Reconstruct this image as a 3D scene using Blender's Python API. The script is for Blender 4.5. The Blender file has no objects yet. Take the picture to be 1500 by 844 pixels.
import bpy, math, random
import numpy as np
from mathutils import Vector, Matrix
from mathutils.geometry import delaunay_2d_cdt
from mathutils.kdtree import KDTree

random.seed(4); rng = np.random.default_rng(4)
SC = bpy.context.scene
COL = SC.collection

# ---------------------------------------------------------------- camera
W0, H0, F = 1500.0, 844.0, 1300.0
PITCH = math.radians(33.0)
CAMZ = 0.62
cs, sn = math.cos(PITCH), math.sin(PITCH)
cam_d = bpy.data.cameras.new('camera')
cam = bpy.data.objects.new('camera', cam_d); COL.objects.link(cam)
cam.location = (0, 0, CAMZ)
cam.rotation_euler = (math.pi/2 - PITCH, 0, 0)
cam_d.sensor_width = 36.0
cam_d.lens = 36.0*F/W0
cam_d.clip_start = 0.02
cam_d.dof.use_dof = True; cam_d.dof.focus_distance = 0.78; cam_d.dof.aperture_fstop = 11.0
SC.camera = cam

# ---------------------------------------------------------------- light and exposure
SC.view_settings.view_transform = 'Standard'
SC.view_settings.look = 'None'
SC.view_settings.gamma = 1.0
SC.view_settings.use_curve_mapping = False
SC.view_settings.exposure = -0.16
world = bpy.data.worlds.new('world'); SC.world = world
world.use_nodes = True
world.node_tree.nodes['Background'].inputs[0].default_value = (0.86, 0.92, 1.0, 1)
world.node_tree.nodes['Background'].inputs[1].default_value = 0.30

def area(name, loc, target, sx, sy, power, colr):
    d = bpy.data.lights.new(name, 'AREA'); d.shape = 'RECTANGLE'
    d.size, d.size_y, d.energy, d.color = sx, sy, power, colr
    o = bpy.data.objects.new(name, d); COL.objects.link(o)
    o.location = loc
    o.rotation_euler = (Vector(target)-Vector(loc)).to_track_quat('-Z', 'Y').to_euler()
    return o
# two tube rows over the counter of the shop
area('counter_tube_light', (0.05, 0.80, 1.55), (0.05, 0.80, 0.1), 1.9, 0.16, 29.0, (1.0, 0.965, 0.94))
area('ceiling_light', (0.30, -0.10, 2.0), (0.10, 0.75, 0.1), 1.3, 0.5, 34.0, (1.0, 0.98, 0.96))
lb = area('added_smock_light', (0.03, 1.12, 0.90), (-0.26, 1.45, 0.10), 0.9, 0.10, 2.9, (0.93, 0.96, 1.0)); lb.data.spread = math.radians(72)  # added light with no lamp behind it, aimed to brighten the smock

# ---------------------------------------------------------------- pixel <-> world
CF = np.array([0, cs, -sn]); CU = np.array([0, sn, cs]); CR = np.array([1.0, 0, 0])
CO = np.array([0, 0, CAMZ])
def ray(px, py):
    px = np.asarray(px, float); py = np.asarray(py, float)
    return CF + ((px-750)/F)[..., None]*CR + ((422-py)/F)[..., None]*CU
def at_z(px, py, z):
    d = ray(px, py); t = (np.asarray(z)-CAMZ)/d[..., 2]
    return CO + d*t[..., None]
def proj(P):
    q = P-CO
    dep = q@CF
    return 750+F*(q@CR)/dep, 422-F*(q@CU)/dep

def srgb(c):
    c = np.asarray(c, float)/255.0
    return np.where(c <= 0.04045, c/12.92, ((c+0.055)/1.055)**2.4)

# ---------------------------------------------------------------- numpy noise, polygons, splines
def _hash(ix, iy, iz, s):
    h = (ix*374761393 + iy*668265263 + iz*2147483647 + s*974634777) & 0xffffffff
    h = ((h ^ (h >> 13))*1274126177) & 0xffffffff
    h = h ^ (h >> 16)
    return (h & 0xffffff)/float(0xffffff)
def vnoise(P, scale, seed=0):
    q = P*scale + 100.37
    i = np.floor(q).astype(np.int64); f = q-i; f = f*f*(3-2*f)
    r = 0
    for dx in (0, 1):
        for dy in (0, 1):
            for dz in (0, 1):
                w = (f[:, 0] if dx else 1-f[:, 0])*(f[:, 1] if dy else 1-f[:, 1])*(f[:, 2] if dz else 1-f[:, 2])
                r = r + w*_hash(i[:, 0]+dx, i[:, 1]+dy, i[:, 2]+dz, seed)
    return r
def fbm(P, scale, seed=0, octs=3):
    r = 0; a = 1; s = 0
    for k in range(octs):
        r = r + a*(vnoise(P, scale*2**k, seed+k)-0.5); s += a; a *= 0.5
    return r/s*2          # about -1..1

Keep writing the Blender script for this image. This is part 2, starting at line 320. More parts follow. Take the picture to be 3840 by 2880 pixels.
=====
Tally up the lines in the preceding listing that contain the string "scene". Respond with the number and nothing else.

2